Justice Ginsburg opens up about working with Antonin Scalia at Aspen event

U.S. Supreme Court Justice Ruth Bader Ginsburg getting interviewed by President and CEO of the Aspen Institute Walter Isaacson in the Greenwald Pavilion of the Aspen Institute on Tuesday evening.
Anna Stonehouse/The Aspen Times |

While former U.S. Supreme Court Justice Antonin Scalia possessed many gifts, his wit particularly stood out to his good friend and ideological opposite on the court, Justice Ruth Bader Ginsburg.

“He had that rare talent of making even the most sober judge smile,” Ginsburg said Tuesday during a discussion with Walter Isaacson at the Aspen Institute that centered on her relationship with Scalia, who died in February 2016.

During panel discussions outside the Supreme Court, Ginsburg said she would have “to pinch myself hard to stop my uncontrollable laughter at his quips.” Then, when the court was in session, Scalia would send her notes that had much the same effect, she said.

Scalia and Ginsburg’s friendship began during Scalia’s days as a professor at the University of Chicago Law School, before he joined her on the U.S. Court of Appeals for the Washington, D.C., Circuit in 1982, Ginsburg said.

“Our friendship was regarded by some as puzzling,” she said.

However, the annals of U.S. judiciaries are filled with friendships that span the ideological divide, so “there was nothing odd about our friendship,” Ginsburg said.

Scalia possessed “an uncommon clarity and an inimitable style” when it came to the law, which Ginsburg said made her own opinions stronger and more convincing. In fact, Scalia would sometimes stop by her office and point out a mistake she made in an opinion the court was working on instead of sending the error through established channels, she said.

“He thought it might embarrass me,” Ginsburg said. “He honed in on all the soft spots.”

Even when Scalia penned a scathing dissent — as in the case of the Supreme Court’s 1996 decision allowing women to attend the Virginia Military Institute — he showed Ginsburg a copy before it was published so she could have as much time as possible to formulate her opinion, she said.

However, that did not always occur, Ginsburg said.

Isaacson called Scalia’s dissent in the 2015 case that legalized gay marriage one of his “most vibrant,” and asked Ginsburg if they talked about it before it was released publicly.

“There was no room for discussion on that issue,” she said.

Still, Ginsburg pointed out the unique power of U.S. Supreme Court dissents when an audience member asked her about the 2010 Citizens United decision, which found that free speech prohibits the government from restricting independent political donations by corporations and other entities. Ginsburg said she thinks the Supreme Court one day may revisit the opinion.

“There’s a great history in our country of dissenting opinions becoming the law of the land,” she said. “Scalia himself said that when the court gets it wrong, it’s good to note a justice or two dissented correctly.”

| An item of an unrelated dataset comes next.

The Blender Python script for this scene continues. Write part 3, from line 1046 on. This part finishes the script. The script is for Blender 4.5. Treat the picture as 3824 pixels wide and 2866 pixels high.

Even in the worst case ever decided by the U.S. Supreme Court — the 1857 Dred Scott opinion, which held that a black man whose ancestors were brought to the U.S. as slaves could not be a citizen and could not sue in federal court — two justices dissented, Ginsburg said.

Many other countries do not issue dissenting opinions at all, she said.

“They think it’s dangerous to let people know there’s more than one way to read the law,” Ginsburg said.

Beyond the law, Ginsburg and Scalia shared a “passion” for opera, she said. The two portrayed extras in a Washington, D.C., opera production together and Ginsburg recalled the joy Scalia experienced during an opera ball in 2009 when he joined two professional tenors at the piano for a medley of songs.

That shared passion has now been documented for posterity by Derrick Wang, who wrote a comic opera about the friendship between the two justices called “Scalia/Ginsburg,” she said.

Based on “The Magic Flute,” the opera begins with Scalia locked in a room “for excessive dissenting,” Ginsburg said.

“I enter through a glass ceiling,” she said. “I’m there to help him …”

Someone says, “He’s your enemy. Why would you want to help him?” Ginsburg said. “I say, ‘He’s not my enemy, he’s my friend,’ and we break into a duet called ‘We Are Different But We Are One.’”

The lesson is particularly fitting for the current political climate, she said.

“Our friendship encourages us to learn that very good people have opinions different from our own,” Ginsburg said.